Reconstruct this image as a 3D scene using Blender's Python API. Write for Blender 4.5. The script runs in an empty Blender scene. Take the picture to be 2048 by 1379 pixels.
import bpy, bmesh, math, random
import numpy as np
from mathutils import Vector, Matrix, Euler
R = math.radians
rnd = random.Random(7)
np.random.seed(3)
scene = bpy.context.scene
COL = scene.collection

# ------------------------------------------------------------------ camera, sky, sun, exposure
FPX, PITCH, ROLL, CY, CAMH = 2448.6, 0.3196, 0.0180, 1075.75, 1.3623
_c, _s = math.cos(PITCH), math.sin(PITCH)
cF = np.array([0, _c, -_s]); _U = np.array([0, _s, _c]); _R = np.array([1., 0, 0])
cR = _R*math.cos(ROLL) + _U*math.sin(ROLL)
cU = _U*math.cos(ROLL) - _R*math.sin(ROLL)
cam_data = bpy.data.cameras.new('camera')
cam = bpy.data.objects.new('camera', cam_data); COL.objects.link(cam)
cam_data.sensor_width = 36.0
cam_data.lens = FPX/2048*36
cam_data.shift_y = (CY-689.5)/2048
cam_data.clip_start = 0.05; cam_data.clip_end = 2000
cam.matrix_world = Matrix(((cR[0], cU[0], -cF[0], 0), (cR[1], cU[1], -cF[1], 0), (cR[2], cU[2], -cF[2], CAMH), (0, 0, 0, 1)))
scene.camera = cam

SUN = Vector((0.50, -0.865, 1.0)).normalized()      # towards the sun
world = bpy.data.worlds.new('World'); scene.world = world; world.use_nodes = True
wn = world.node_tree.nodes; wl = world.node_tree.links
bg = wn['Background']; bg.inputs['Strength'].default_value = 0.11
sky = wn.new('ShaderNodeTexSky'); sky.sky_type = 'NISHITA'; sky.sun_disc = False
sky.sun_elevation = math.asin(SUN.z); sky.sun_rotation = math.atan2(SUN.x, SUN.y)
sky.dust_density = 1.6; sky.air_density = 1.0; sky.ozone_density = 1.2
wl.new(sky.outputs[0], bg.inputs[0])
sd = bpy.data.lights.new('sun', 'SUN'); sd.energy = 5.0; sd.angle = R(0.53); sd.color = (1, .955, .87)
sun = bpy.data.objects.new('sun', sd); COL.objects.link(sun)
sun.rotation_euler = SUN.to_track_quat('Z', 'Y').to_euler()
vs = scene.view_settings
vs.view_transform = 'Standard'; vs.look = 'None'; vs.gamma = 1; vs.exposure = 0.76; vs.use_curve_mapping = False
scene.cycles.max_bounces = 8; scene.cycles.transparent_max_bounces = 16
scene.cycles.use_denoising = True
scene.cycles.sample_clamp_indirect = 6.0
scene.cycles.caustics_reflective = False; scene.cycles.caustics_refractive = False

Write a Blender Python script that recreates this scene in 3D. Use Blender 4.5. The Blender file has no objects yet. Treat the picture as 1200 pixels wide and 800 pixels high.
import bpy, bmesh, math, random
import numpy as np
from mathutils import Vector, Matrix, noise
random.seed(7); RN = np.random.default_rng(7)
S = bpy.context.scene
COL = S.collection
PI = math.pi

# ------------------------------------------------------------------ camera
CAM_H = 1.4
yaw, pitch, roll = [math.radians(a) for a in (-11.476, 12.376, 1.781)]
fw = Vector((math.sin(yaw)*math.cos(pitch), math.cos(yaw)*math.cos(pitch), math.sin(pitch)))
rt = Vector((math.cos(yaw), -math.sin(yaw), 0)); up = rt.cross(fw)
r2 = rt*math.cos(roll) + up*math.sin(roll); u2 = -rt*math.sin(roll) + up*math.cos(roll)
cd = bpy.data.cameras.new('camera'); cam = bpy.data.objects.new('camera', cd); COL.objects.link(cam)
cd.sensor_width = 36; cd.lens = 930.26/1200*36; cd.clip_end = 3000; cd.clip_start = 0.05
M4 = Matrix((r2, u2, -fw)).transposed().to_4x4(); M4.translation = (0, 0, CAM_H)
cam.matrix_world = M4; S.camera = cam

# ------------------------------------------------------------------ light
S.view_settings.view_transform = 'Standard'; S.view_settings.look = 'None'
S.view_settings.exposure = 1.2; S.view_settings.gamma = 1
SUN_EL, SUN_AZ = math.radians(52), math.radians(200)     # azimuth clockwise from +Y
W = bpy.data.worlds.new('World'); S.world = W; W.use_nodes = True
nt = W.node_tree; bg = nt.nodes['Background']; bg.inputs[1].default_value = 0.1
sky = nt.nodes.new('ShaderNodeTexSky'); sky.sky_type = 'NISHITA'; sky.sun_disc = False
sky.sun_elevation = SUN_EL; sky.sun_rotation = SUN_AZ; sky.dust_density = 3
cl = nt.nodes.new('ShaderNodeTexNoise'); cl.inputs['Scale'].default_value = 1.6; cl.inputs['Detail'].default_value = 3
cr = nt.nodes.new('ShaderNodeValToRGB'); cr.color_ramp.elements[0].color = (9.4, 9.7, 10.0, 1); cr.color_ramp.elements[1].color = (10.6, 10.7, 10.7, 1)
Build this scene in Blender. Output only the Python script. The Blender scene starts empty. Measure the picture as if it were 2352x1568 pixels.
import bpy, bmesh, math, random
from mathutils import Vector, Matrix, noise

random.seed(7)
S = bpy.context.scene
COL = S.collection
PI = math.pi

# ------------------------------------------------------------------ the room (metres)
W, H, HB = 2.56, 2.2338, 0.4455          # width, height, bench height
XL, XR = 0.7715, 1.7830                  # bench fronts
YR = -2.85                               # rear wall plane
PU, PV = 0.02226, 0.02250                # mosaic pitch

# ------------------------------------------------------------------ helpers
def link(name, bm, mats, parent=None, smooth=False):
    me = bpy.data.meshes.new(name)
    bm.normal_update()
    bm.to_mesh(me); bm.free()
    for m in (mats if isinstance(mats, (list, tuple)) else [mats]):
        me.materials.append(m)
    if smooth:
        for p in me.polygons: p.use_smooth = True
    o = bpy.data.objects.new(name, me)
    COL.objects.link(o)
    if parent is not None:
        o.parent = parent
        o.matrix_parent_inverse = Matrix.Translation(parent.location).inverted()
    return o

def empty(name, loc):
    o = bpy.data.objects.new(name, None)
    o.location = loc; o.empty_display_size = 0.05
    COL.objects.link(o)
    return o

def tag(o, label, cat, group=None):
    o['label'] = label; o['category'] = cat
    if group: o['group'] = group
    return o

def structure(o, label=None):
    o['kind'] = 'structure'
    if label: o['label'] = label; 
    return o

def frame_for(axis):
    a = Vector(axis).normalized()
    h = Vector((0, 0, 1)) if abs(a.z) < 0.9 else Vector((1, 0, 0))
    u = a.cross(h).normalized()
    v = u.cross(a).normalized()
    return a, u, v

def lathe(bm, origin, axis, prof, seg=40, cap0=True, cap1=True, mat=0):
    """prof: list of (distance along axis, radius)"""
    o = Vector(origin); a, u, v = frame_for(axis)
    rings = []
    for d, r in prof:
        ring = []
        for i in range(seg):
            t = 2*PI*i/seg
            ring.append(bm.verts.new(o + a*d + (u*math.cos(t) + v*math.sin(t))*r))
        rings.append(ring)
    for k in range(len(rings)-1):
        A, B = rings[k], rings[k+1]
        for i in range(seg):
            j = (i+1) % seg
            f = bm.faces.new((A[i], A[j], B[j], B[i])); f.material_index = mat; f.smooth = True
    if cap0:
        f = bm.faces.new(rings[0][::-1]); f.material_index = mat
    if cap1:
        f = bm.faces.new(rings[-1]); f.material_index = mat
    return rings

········

- _REQUIREMENTS_: Extract all the material, leaving every line as it is.

- _ANSWER TO THIS EXERCISE_:
Reconstruct this image as a 3D scene using Blender's Python API. Write for Blender 4.5. The script runs in an empty Blender scene. Take the picture to be 2048 by 1379 pixels.
import bpy, bmesh, math, random
import numpy as np
from mathutils import Vector, Matrix, Euler
R = math.radians
rnd = random.Random(7)
np.random.seed(3)
scene = bpy.context.scene
COL = scene.collection

# ------------------------------------------------------------------ camera, sky, sun, exposure
FPX, PITCH, ROLL, CY, CAMH = 2448.6, 0.3196, 0.0180, 1075.75, 1.3623
_c, _s = math.cos(PITCH), math.sin(PITCH)
cF = np.array([0, _c, -_s]); _U = np.array([0, _s, _c]); _R = np.array([1., 0, 0])
cR = _R*math.cos(ROLL) + _U*math.sin(ROLL)
cU = _U*math.cos(ROLL) - _R*math.sin(ROLL)
cam_data = bpy.data.cameras.new('camera')
cam = bpy.data.objects.new('camera', cam_data); COL.objects.link(cam)
cam_data.sensor_width = 36.0
cam_data.lens = FPX/2048*36
cam_data.shift_y = (CY-689.5)/2048
cam_data.clip_start = 0.05; cam_data.clip_end = 2000
cam.matrix_world = Matrix(((cR[0], cU[0], -cF[0], 0), (cR[1], cU[1], -cF[1], 0), (cR[2], cU[2], -cF[2], CAMH), (0, 0, 0, 1)))
scene.camera = cam

SUN = Vector((0.50, -0.865, 1.0)).normalized()      # towards the sun
world = bpy.data.worlds.new('World'); scene.world = world; world.use_nodes = True
wn = world.node_tree.nodes; wl = world.node_tree.links
bg = wn['Background']; bg.inputs['Strength'].default_value = 0.11
sky = wn.new('ShaderNodeTexSky'); sky.sky_type = 'NISHITA'; sky.sun_disc = False
sky.sun_elevation = math.asin(SUN.z); sky.sun_rotation = math.atan2(SUN.x, SUN.y)
sky.dust_density = 1.6; sky.air_density = 1.0; sky.ozone_density = 1.2
wl.new(sky.outputs[0], bg.inputs[0])
sd = bpy.data.lights.new('sun', 'SUN'); sd.energy = 5.0; sd.angle = R(0.53); sd.color = (1, .955, .87)
sun = bpy.data.objects.new('sun', sd); COL.objects.link(sun)
sun.rotation_euler = SUN.to_track_quat('Z', 'Y').to_euler()
vs = scene.view_settings
vs.view_transform = 'Standard'; vs.look = 'None'; vs.gamma = 1; vs.exposure = 0.76; vs.use_curve_mapping = False
scene.cycles.max_bounces = 8; scene.cycles.transparent_max_bounces = 16
scene.cycles.use_denoising = True
scene.cycles.sample_clamp_indirect = 6.0
scene.cycles.caustics_reflective = False; scene.cycles.caustics_refractive = False

Write a Blender Python script that recreates this scene in 3D. Use Blender 4.5. The Blender file has no objects yet. Treat the picture as 1200 pixels wide and 800 pixels high.
import bpy, bmesh, math, random
import numpy as np
from mathutils import Vector, Matrix, noise
random.seed(7); RN = np.random.default_rng(7)
S = bpy.context.scene
COL = S.collection
PI = math.pi

# ------------------------------------------------------------------ camera
CAM_H = 1.4
yaw, pitch, roll = [math.radians(a) for a in (-11.476, 12.376, 1.781)]
fw = Vector((math.sin(yaw)*math.cos(pitch), math.cos(yaw)*math.cos(pitch), math.sin(pitch)))
rt = Vector((math.cos(yaw), -math.sin(yaw), 0)); up = rt.cross(fw)
r2 = rt*math.cos(roll) + up*math.sin(roll); u2 = -rt*math.sin(roll) + up*math.cos(roll)
cd = bpy.data.cameras.new('camera'); cam = bpy.data.objects.new('camera', cd); COL.objects.link(cam)
cd.sensor_width = 36; cd.lens = 930.26/1200*36; cd.clip_end = 3000; cd.clip_start = 0.05
M4 = Matrix((r2, u2, -fw)).transposed().to_4x4(); M4.translation = (0, 0, CAM_H)
cam.matrix_world = M4; S.camera = cam

# ------------------------------------------------------------------ light
S.view_settings.view_transform = 'Standard'; S.view_settings.look = 'None'
S.view_settings.exposure = 1.2; S.view_settings.gamma = 1
SUN_EL, SUN_AZ = math.radians(52), math.radians(200)     # azimuth clockwise from +Y
W = bpy.data.worlds.new('World'); S.world = W; W.use_nodes = True
nt = W.node_tree; bg = nt.nodes['Background']; bg.inputs[1].default_value = 0.1
sky = nt.nodes.new('ShaderNodeTexSky'); sky.sky_type = 'NISHITA'; sky.sun_disc = False
sky.sun_elevation = SUN_EL; sky.sun_rotation = SUN_AZ; sky.dust_density = 3
cl = nt.nodes.new('ShaderNodeTexNoise'); cl.inputs['Scale'].default_value = 1.6; cl.inputs['Detail'].default_value = 3
cr = nt.nodes.new('ShaderNodeValToRGB'); cr.color_ramp.elements[0].color = (9.4, 9.7, 10.0, 1); cr.color_ramp.elements[1].color = (10.6, 10.7, 10.7, 1)
Build this scene in Blender. Output only the Python script. The Blender scene starts empty. Measure the picture as if it were 2352x1568 pixels.
import bpy, bmesh, math, random
from mathutils import Vector, Matrix, noise

random.seed(7)
S = bpy.context.scene
COL = S.collection
PI = math.pi

# ------------------------------------------------------------------ the room (metres)
W, H, HB = 2.56, 2.2338, 0.4455          # width, height, bench height
XL, XR = 0.7715, 1.7830                  # bench fronts
YR = -2.85                               # rear wall plane
PU, PV = 0.02226, 0.02250                # mosaic pitch

# ------------------------------------------------------------------ helpers
def link(name, bm, mats, parent=None, smooth=False):
    me = bpy.data.meshes.new(name)
    bm.normal_update()
    bm.to_mesh(me); bm.free()
    for m in (mats if isinstance(mats, (list, tuple)) else [mats]):
        me.materials.append(m)
    if smooth:
        for p in me.polygons: p.use_smooth = True
    o = bpy.data.objects.new(name, me)
    COL.objects.link(o)
    if parent is not None:
        o.parent = parent
        o.matrix_parent_inverse = Matrix.Translation(parent.location).inverted()
    return o

def empty(name, loc):
    o = bpy.data.objects.new(name, None)
    o.location = loc; o.empty_display_size = 0.05
    COL.objects.link(o)
    return o

def tag(o, label, cat, group=None):
    o['label'] = label; o['category'] = cat
    if group: o['group'] = group
    return o

def structure(o, label=None):
    o['kind'] = 'structure'
    if label: o['label'] = label; 
    return o

def frame_for(axis):
    a = Vector(axis).normalized()
    h = Vector((0, 0, 1)) if abs(a.z) < 0.9 else Vector((1, 0, 0))
    u = a.cross(h).normalized()
    v = u.cross(a).normalized()
    return a, u, v

def lathe(bm, origin, axis, prof, seg=40, cap0=True, cap1=True, mat=0):
    """prof: list of (distance along axis, radius)"""
    o = Vector(origin); a, u, v = frame_for(axis)
    rings = []
    for d, r in prof:
        ring = []
        for i in range(seg):
            t = 2*PI*i/seg
            ring.append(bm.verts.new(o + a*d + (u*math.cos(t) + v*math.sin(t))*r))
        rings.append(ring)
    for k in range(len(rings)-1):
        A, B = rings[k], rings[k+1]
        for i in range(seg):
            j = (i+1) % seg
            f = bm.faces.new((A[i], A[j], B[j], B[i])); f.material_index = mat; f.smooth = True
    if cap0:
        f = bm.faces.new(rings[0][::-1]); f.material_index = mat
    if cap1:
        f = bm.faces.new(rings[-1]); f.material_index = mat
    return rings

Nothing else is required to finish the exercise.